All I can say is this, I’m glad I saw them I would have loved to have jumped into the water and patted one and I’m really glad we did not have to drive over Km’s of rough dirt track to see them. Carol wants to see them again when we drive back to Kalbarri so taken was she with these living rocks. I’m thinking that there is enough blue green algae in Canberra’s lakes than maybe we should make them salty and grow some as a tourist attraction….

Then on to our penultimate destination Denham. Curiously driving through thick fog banks at 1:00 pm with bright sunshine and either side and temp around 26c. Denham is a busy little place with everything but the Visitor centre closed on Sunday, when tourists might really feel like a coffee and vanilla slice after the drive from where ever they have driven and “where ever” would be some considerable distance. No caravan sites anywhere in town but some available in the “Overflow’ areas, no water or power though but you pay for an unpowered site. Glad we booked!

The Shark Bay Van Park is quite ok, well for us at least as we have our own ablutions block on board.
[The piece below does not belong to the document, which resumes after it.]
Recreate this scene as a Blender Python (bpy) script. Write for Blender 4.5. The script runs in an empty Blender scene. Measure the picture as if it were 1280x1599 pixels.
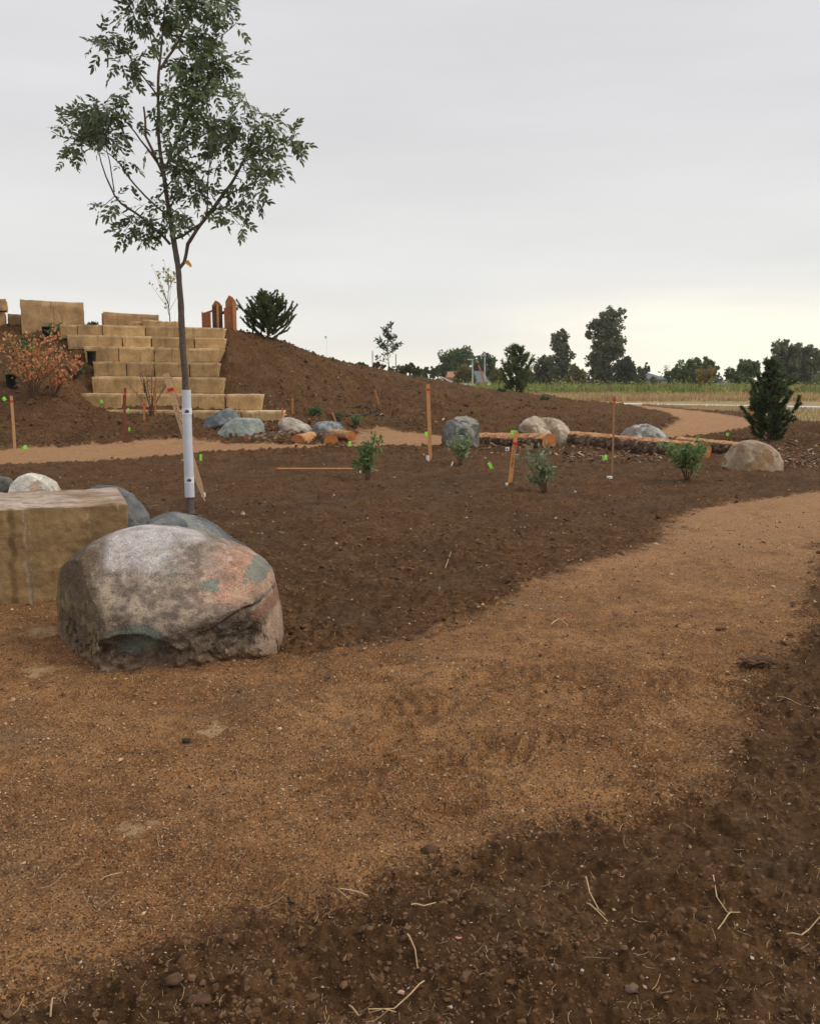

It’s also fully subscribed, we met some fellow travellers who wanted to stay on in Denham (for reasons kept secret) and they had to retreat to Hamelin Pool where there is no water but you do get 10ltrs of drinking water and the throaty burble of the generator lulls you to sleep at night.

Tomorrow we drive to the ultimate destination Monkey Mia to have discourse with the Dolphins, from there technically we are on our way home all be it the long way around.